BCNF分解查询

Question

I have a relation R(A, B, C, D) with functional dependencies ABC --> D and D --> A .

The question was, does this have a BCNF, and the answer was as follows:

(c) ABCD is not in BCNF since D --> A and D is not a key. However, if we split up R as AD , BCD , we cannot preserve the dependency ABC --> D . So there is no BCNF decomposition.

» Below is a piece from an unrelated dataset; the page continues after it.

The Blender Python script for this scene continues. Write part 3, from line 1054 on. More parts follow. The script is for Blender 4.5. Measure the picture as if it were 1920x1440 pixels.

Now my question is, I understand that ABC->D cannot be preserved if you split the relation R into R1(A,D) and R2(BCD) but what if you changed R2(BCD) to R2(ABCD) . Wouldn't that preserve it then? Is there any reason we cannot do that?

Answer 1

You are taking "So there is no BCNF decomposition" out of context in two ways. There is no (lossless) BCNF decomposition (1) into relations that are all smaller (per comment ) (2) that preserves all FDs (per comment ).

From this answer :

[O]ne can always losslessly decompose to 3NF while preserving FDs but BCNF might not preserve them. Nevertheless it's a lossless decomposition: the components, if holding projections of the original, will join to the original. But whenever the original would have had a given value, the components should be projections of it. (If they're not, an error has been made, so we want the DBMS to constrain the components appropriately.) So it is necessary but sufficient to constrain the components to be projections of the original. ABC is trivially so (because it is a key). This leaves us needing to require that AD = ABCD PROJECT {DA}. We say that the components must satisfy that "equality dependency".

You can always non-loss decompose to 5NF. You just might have to add equality dependency constraints if you want to constrain the components per the unpreserved FDs.